Today, as the President of Saint Mary’s College, I am very proud to unveil The Status of Girls in Indiana 2013 in our state capital (Indianapolis). My hope is that policy and decision makers will see it as an additional tool to make informed decisions regarding girls in the Hoosier state. As a women’s college, we have been educating women since 1844. Because of this mission, we are also deeply concerned about the status of girls. The data contained in this report can and should impact decisions made at both the state and local levels about this vital constituency in Indiana.

What better place than a women’s college to consider the status of girls here? A team of six Saint Mary’s faculty and 60 students spent well over a year compiling The Status of Girls in Indiana report. They gathered and interpreted publicly available statistics on Hoosier girls ages 10 to 19. We believe that it is the first comprehensive study of the health and well-being of Indiana girls. The report highlights various aspects of a young woman’s life, including income, race, standardized test scores, graduation rates, obesity, depression, abuse, substance use, and physical activity.

The 64-page report leaves the reader with much to contemplate. It confirms much that we know about girls; that many are receiving good educations and moving toward productive lives that include higher education and work. Yet I’m personally shocked by the serious mental health issues that Indiana girls face. Suicide rates and depression are statistically higher compared to at least 35 other states. Inactivity and obesity are significantly higher in Indiana than the national average.
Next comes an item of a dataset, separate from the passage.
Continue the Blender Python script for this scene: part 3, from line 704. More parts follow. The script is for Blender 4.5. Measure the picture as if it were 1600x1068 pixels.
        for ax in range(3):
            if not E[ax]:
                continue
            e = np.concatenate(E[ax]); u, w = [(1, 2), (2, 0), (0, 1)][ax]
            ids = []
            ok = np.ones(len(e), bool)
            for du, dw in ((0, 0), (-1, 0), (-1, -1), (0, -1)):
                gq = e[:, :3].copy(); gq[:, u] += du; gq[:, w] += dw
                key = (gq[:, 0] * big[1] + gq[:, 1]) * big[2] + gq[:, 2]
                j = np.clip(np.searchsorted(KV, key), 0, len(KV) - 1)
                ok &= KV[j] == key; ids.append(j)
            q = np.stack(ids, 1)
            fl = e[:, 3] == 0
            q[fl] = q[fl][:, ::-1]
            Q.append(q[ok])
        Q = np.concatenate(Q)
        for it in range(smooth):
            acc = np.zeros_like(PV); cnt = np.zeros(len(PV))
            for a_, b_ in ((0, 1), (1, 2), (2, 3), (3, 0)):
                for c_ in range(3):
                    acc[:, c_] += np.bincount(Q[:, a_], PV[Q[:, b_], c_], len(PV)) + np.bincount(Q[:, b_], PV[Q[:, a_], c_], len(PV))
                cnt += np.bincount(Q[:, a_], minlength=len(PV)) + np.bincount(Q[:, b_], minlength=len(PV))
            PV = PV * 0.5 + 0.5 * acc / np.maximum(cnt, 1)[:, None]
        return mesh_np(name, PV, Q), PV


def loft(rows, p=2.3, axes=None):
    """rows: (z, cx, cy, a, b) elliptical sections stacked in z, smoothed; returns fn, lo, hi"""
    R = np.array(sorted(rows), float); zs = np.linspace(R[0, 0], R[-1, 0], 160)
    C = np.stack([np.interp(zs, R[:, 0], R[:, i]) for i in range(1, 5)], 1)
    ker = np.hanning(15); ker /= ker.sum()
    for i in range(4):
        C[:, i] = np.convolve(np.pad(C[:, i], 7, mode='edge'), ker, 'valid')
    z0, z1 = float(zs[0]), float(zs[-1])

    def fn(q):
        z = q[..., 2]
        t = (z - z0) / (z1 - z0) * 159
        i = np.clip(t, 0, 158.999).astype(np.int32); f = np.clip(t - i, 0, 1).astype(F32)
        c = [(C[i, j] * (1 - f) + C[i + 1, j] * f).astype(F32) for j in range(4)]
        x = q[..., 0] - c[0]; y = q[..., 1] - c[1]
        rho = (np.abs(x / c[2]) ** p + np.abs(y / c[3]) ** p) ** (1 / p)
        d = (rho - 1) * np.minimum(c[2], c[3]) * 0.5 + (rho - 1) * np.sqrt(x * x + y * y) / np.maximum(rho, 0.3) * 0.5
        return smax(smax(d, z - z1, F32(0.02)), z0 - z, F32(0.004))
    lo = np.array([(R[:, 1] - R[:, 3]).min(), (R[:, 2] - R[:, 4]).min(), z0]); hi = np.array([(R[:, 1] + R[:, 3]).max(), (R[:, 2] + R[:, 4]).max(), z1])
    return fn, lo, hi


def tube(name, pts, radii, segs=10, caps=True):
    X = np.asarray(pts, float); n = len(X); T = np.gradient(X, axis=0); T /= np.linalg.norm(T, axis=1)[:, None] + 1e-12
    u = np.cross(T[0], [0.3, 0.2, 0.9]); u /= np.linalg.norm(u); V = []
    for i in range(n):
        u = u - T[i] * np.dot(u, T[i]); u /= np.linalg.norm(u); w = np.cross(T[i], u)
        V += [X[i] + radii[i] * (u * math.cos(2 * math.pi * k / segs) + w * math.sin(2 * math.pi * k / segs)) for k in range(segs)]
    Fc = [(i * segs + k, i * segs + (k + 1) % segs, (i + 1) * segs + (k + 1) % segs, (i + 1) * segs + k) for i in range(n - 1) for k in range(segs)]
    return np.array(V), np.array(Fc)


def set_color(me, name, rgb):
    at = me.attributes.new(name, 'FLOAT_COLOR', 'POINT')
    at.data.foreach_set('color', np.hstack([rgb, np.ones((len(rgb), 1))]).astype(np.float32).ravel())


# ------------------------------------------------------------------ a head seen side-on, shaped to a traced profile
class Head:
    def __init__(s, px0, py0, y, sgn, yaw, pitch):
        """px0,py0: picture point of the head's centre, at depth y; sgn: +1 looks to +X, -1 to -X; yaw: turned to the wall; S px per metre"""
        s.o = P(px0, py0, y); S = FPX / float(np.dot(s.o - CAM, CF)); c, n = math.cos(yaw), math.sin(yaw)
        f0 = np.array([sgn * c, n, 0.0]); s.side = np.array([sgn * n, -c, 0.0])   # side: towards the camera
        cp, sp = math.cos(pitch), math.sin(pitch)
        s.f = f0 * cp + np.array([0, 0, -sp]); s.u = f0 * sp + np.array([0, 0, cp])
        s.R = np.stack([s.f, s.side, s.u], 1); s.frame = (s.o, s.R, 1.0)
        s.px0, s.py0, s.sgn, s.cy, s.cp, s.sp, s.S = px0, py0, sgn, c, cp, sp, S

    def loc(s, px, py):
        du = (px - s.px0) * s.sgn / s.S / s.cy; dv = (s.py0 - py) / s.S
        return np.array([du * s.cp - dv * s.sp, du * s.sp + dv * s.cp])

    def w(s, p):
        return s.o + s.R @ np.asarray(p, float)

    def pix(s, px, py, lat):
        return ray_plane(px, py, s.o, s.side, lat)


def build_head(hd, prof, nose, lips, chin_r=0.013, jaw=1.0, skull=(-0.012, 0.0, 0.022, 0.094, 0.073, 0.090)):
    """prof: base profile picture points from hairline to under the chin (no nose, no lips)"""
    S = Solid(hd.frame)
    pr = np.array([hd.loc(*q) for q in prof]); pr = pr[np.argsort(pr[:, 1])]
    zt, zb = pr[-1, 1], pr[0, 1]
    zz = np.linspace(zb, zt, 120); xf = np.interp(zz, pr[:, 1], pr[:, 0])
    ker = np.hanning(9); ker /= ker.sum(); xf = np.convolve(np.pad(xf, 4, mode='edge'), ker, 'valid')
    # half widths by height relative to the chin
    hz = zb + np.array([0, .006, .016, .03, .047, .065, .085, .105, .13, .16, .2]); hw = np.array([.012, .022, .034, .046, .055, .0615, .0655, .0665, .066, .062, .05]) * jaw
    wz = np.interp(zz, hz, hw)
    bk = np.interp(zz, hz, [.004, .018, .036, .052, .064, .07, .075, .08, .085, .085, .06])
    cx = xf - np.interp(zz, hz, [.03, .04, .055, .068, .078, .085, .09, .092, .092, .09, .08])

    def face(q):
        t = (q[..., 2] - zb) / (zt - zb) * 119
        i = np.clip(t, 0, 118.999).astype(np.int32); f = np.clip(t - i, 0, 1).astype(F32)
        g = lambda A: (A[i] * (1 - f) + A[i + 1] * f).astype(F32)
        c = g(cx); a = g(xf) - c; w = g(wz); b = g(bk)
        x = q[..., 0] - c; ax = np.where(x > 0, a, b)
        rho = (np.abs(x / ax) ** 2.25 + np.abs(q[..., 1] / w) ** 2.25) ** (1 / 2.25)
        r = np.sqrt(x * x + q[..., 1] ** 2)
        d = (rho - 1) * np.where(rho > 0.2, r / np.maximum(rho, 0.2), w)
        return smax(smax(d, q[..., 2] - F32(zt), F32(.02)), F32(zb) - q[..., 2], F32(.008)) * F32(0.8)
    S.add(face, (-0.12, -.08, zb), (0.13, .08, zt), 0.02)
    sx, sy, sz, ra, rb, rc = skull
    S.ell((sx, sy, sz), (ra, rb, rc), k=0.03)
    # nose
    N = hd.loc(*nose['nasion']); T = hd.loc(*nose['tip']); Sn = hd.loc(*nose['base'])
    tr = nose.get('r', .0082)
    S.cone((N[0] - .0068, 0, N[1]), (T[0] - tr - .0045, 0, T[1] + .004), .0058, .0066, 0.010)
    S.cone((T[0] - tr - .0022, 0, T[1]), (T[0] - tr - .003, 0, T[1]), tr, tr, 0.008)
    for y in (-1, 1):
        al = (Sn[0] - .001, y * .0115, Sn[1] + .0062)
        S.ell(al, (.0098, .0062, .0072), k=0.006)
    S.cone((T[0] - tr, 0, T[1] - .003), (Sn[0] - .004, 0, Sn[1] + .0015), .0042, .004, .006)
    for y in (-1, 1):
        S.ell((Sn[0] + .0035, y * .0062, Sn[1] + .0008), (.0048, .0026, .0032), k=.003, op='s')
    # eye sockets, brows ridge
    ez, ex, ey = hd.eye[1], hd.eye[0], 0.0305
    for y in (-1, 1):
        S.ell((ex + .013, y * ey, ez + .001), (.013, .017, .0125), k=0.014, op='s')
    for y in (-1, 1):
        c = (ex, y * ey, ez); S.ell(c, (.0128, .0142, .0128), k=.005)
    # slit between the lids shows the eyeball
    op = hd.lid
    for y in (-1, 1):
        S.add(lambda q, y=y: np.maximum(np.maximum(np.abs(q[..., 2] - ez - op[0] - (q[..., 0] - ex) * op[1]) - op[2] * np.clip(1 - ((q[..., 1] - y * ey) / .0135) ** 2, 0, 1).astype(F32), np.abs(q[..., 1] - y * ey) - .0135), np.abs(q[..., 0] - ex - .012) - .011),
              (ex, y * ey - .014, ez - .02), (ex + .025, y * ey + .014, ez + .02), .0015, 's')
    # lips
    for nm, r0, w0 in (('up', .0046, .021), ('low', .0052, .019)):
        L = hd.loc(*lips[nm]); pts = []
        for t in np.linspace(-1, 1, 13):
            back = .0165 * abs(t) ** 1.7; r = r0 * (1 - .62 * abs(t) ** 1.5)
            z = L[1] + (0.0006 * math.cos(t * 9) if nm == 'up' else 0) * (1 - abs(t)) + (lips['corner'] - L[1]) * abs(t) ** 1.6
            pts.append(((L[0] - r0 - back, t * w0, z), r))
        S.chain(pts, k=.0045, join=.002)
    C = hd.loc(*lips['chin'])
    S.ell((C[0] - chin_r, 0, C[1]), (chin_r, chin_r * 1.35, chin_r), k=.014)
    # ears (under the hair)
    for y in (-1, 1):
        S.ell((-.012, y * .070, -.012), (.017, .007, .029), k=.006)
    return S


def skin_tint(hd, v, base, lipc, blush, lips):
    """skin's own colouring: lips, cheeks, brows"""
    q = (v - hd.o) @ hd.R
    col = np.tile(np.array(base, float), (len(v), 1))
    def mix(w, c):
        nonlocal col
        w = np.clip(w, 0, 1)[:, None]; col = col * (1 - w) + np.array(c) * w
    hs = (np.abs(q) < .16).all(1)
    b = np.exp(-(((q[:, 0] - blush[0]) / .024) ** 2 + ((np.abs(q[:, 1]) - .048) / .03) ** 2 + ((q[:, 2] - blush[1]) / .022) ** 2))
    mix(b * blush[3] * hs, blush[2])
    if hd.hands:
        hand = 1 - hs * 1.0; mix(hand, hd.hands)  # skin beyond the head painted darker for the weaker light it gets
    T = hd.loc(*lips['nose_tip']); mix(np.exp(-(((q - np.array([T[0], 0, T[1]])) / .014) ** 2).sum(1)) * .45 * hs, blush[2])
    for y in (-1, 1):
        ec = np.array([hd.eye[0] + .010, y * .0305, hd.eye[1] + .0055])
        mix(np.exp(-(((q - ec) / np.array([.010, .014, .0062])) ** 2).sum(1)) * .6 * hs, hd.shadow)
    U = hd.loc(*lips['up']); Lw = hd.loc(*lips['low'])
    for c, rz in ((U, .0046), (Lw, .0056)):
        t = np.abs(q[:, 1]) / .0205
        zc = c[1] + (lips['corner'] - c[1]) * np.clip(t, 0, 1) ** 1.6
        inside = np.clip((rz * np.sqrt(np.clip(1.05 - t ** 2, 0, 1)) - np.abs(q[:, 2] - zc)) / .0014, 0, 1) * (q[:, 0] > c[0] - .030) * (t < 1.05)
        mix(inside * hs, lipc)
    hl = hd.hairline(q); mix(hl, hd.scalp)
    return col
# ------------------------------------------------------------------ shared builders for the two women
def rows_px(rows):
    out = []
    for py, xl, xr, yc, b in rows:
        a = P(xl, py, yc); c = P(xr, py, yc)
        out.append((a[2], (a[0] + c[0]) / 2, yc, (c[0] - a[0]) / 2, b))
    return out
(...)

This report shows that gathering information into one usable document can have a strong impact when presented in a clear and understandable format. It is my hope that our faculty and students may have sown the seeds for improvement in the lives of girls in Indiana. In addition, this information will help Saint Mary’s, and other Indiana colleges and universities, to be better prepared to serve the young women who come to us in the future.

The information contained herein will also inform educators, policy makers, legislators, health professionals, and many others as they look for ways to promote the health and well-being of Indiana girls. We know that early intervention is the key to successfully changing behaviors and attitudes. Awareness of both the achievements made in Indiana, and the opportunities that still exist to create a better environment for girls, will help us move forward in an informed way. Our girls deserve every chance to improve their lives and achieve their dreams. We will all benefit from their success.

President Mooney’s comments at a press conference in Indianapolis on September 19, 2013 officially releasing the Report on the Status of Girls in Indiana. The report draws together publicly available statistics on Hoosier girls ages 10 to 19. From all indications, it’s the first comprehensive study on the health and well-being of Indiana girls.